Exploring the Eclipse of Equality

Who’s the Kamikaze? Schadenfreude and the American empire

In Uncategorized on February 28, 2010 at 12:39 pm

Back in October 2008, a few colleagues and I were having conversation with Johan Galtung about the 2008 election. Johan was talking about the election and he was rather dismissive of its importance. Many of us were animated in our discussion and we were speculating about what the outcome would be. I remember directing a response to him about how crucial some issue or another would be and why it mattered who won in November. His response to me was, as I have learned, Galtungian. He said if McCain wins, it will only hasten the decline of the American Empire. If I believed that there were real stakes in the election, that only represented my American naivete through my faith in elections. We then had a long discussion about the word empire and how it contrasted with hegemony and which was a better description of global politics. Just for the record, I am a hegemony guy and think that American empire is a mis-specified idea.

Flash to today’s Sunday conversation, in which we see Lamar Alexander taking several shots at Japan through only slightly indirect imagery on This Week. First he compares the health bill to a car that can’t be recalled. Then he comes right out and says that the Democrats are playing a kind of kamikaze politics right now, where they will destroy themselves by pushing through reconciliation. This idea turns out to be relatively well distributed  in the public sphere. I have found it in a few places here and here.

What a great example of how a literary device can be developed and then used opportunistically to take advantage of emerging circumstances.  Now that Toyota is in trouble, it is useful for many to pile on and take shots not only at Toyota itself, but also to invoke the most fearsome image of the Japanese as the enemy they can muster–the kamikaze pilot. No one will soon accuse Alexander of being the Senator from Toyota. By drawing on this kind of opportunistic imagery, Alexander surely scored points. If you can’t profitably paint Obama as Hitler, why not Hirohito?

The problem is that it is not possible to get symbolic power in one’s images for free. The reason that this image works so well is that some Americans are still quite ambivalent about Japanese success and many are all too happy to see the Japanese fail. The ambivalence comes the ferocity and racial overtones of the war with Japan, combined with the remarkably peaceful relations with Japan after WWII and the cultural synergies that have developed in that period that makes Americans quite happy to work for an Asian car company.

I have a suspicion that WWII imagery is becoming ever more popular. I also assume that this is more characteristic of Republicans than of Democrats, even though  both sides love the subject. WWII is a crucial event for Americans because this is the moment when the U.S. attains its unquestioned dominance of the West. Any imagery that invokes this rise to greatness feels great to anxious Americans and is a political winner. As I said above, symbols are not free, and a political winner always brings with it a political loser. Public opinion in Japan about the Toyota recall is not positive, but primarily with respect to the actions of the American government, not those of the world’s giant automaker.  The more American lawmakers pile on, the more frayed our relations with the Japanese become.
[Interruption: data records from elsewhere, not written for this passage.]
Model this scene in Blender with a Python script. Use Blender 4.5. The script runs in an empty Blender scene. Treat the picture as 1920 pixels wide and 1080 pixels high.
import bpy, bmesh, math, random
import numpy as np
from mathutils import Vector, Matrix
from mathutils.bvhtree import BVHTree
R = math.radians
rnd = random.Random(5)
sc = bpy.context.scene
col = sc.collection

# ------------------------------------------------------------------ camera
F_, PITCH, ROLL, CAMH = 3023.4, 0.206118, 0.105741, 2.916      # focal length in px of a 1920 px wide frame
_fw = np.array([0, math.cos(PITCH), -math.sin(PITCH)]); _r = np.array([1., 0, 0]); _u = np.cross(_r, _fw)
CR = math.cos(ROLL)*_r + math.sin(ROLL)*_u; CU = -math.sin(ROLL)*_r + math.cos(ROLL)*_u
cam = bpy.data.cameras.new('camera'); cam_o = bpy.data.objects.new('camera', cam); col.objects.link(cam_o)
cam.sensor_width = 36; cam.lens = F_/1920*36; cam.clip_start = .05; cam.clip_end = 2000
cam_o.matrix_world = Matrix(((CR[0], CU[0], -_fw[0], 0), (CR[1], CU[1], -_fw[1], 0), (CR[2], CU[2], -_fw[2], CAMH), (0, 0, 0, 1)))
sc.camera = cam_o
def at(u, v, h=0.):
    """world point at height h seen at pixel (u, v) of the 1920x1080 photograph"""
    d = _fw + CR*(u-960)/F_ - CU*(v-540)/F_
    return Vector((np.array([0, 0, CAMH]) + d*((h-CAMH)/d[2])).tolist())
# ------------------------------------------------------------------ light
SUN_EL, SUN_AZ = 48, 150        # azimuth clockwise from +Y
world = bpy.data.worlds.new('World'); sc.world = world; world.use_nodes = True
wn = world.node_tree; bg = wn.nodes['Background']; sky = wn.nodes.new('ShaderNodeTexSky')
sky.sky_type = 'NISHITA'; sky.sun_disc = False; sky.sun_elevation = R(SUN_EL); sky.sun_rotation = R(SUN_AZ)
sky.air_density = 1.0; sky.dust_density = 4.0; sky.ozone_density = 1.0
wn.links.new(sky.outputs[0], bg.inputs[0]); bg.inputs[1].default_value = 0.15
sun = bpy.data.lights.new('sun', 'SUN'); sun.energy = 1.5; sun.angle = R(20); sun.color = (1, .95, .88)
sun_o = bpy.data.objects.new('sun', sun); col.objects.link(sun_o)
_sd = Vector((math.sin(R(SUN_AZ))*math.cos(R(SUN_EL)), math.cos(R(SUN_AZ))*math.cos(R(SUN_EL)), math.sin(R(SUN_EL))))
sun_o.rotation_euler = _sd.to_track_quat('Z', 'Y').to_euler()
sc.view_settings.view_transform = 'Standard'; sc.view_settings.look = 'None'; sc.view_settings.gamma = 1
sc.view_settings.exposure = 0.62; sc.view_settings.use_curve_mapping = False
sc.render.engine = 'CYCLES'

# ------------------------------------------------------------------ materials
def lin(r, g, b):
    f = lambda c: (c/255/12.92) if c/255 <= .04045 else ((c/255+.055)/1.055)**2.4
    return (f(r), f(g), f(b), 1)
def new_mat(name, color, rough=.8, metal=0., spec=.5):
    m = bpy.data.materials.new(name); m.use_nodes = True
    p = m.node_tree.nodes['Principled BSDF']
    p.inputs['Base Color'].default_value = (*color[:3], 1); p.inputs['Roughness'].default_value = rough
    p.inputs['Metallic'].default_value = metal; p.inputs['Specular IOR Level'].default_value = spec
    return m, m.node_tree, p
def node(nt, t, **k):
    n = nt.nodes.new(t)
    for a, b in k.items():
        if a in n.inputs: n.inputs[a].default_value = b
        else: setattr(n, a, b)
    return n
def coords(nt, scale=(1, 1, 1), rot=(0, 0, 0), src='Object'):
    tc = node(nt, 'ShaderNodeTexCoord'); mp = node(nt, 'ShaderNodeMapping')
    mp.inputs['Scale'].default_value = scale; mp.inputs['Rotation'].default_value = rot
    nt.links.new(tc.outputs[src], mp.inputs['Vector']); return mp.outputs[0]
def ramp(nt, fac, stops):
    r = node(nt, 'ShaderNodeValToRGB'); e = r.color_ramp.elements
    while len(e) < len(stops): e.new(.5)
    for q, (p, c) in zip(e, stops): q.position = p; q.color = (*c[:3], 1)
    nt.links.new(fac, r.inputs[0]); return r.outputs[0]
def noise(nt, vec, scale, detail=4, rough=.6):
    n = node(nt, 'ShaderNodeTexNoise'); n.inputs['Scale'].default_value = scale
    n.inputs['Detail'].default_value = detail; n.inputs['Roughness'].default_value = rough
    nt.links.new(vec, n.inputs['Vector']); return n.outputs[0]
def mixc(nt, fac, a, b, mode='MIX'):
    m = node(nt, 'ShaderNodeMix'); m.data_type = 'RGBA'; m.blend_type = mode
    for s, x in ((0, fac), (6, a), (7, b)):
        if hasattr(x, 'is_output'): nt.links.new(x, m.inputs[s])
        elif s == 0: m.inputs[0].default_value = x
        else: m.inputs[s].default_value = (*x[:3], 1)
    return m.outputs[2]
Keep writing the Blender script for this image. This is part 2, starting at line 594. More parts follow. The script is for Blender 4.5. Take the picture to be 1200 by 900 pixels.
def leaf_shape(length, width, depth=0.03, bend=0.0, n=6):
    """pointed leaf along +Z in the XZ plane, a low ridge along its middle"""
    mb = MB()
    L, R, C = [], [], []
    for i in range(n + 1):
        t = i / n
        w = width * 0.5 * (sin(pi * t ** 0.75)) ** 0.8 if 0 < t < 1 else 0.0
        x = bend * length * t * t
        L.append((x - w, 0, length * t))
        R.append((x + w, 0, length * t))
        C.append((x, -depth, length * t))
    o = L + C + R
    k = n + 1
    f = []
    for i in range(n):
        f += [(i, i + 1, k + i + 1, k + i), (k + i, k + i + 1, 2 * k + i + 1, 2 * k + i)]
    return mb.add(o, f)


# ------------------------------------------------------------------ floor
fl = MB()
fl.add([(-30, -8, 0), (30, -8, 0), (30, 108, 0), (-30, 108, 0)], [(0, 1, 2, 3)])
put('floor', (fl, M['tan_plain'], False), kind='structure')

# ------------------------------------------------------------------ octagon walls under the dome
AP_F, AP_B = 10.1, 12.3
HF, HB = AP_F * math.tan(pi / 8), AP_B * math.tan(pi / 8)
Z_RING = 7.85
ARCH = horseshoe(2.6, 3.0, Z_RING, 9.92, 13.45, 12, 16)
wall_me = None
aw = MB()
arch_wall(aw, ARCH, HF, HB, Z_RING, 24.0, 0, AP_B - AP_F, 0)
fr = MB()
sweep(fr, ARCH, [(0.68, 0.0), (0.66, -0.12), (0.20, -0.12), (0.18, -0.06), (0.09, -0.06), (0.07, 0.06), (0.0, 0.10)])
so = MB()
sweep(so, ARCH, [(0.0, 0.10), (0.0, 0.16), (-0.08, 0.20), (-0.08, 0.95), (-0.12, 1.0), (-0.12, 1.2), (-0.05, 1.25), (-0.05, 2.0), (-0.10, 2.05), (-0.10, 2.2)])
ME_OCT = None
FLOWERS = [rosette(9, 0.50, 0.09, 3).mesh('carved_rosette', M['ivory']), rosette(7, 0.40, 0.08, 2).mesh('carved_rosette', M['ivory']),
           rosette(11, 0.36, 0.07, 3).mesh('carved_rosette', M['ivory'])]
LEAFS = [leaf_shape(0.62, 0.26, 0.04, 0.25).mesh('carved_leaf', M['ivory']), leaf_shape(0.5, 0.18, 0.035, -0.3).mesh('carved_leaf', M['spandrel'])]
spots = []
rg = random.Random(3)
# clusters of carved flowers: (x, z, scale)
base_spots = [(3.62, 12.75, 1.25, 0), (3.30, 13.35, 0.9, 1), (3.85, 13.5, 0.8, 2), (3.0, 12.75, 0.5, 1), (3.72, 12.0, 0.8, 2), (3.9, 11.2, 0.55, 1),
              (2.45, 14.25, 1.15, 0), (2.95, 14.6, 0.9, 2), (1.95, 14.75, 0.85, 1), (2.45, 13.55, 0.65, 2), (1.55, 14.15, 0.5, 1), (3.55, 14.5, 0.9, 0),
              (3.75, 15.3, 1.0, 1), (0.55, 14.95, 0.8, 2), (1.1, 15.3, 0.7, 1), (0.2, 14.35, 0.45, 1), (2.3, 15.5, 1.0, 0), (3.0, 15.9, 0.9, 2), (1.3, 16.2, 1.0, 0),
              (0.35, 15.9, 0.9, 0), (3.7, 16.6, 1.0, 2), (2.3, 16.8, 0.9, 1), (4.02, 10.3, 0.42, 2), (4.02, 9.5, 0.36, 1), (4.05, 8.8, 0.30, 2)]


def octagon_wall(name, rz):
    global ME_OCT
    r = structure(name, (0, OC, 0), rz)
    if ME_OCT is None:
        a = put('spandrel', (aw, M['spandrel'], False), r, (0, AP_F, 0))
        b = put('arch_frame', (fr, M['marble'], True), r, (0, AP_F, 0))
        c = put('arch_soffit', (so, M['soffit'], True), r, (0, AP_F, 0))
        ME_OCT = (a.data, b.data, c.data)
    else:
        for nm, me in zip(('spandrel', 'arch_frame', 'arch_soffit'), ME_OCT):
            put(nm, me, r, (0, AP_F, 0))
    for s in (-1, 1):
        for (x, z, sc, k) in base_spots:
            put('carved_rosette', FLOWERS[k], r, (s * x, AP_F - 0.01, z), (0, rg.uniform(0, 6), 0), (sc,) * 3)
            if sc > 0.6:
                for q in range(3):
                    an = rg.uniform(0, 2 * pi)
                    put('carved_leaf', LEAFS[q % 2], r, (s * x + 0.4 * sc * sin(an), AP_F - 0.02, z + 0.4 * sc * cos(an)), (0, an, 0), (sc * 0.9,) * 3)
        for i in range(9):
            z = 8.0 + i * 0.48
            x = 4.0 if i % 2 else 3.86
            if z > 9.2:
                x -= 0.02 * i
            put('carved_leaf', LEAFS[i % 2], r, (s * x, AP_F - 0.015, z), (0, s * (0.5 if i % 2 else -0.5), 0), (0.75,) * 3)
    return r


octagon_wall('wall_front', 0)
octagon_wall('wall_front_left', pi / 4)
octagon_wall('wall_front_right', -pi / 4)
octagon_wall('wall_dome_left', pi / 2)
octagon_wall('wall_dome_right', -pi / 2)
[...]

Why does this matter? Insofar as Galtung is right in describing an American empire, the power behind the orb can be found in the vanquished parties of WWII, namely Germany and Japan. American leverage in the postwar period relied on its dominance of its two primary rivals in the contest. Germany became the flashpoint for WWIII on several occasions and Japan was not only because it was occupied and to some non-trivial extent, reconfigured in the American image. Dominating the major economies of Europe and Asia as well as North America has been rather useful for the U.S. in promoting the American way of life.

What many may not have noticed is that the major earthquake of the past year year may not have been in either Haiti or Chile, but rather in Japanese politics, where the Liberal Democratic Party of Japan that ruled for 54 years was finally thrown from power. If you do the math, you see that the 54 years almost corresponds with the end of American occupation. The LDP may be spun by some critics of Yankee hegemony as the soft occupation that followed the hard, and issues like the military base on Okinawa cement this image. Japan is in play right now in a way that it has not been for generations and one suspects that Senator Alexander is not thinking this through.

If density of conversation is any indicator, we have reason to worry about the end of the American Century as David Ignatius reports today (see also the recent Foreign Affairs and the LA Times) But, if the Pax Americana does fall, my bet is that it will begin when the Japanese lose their faith in us. The Japanese patience with what is surely well understood as hegemony when applied to their affairs has been remarkable. The relationship between the countries is one of the great models of conflict resolution in history.  So was Galtung right? Are we headed for the fall of the American empire or whatever other label we would attach to this period of American empowerment? Senator Alexander should hope that the answer is not blowin’ in the divine wind.